You don’t have to be a Marxist to believe that economic conditions dramatically shape the inner lives of individuals, and in turn the direction of a culture. I’ve often quoted Juvenal’s line about luxury being more destructive to a culture than war, because I see signs that our great material wealth, coupled with the loosening of religious and moral bonds that had once been held and affirmed by our culture, has been a force for decadence. I’m not talking about “decadence” as a falling-away from a certain ideal; I’m talking about decadence on a more concrete, practical level: as in, eroding the inner convictions it takes to endure hardship and privation with dignity and integrity, and even to thrive in conditions of adversity.

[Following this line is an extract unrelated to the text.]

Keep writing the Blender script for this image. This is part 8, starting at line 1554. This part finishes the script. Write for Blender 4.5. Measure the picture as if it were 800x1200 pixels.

This Atlantic piece suggests pretty clearly that we are going to be paying a heavy price for the atomization and consumerization of our society and its approach to morality. There’s no use in traddies sitting back saying, “Uh huh, I told you so!” What good does that do anybody? What we need to do is figure out ways to protect our own families from the decay, and ways to help those who find themselves suffering and lost to right themselves, and to relearn and rebuild. The sort of decadent lumpenproletariat of angry, underemployed, boozing men, unattached women having children out of wedlock, and kids being socialized amid the chaos of the shattered family, does not bode well for this country, socially or politically.
Let’s keep the comments as constructive as we can, okay? I’m not going to tell you not to pin blame on this or that factor, but please let’s do so in the context of suggesting real solutions, or at least strategies that might help people keep their heads above water — spiritually, psychologically and otherwise — in the coming years.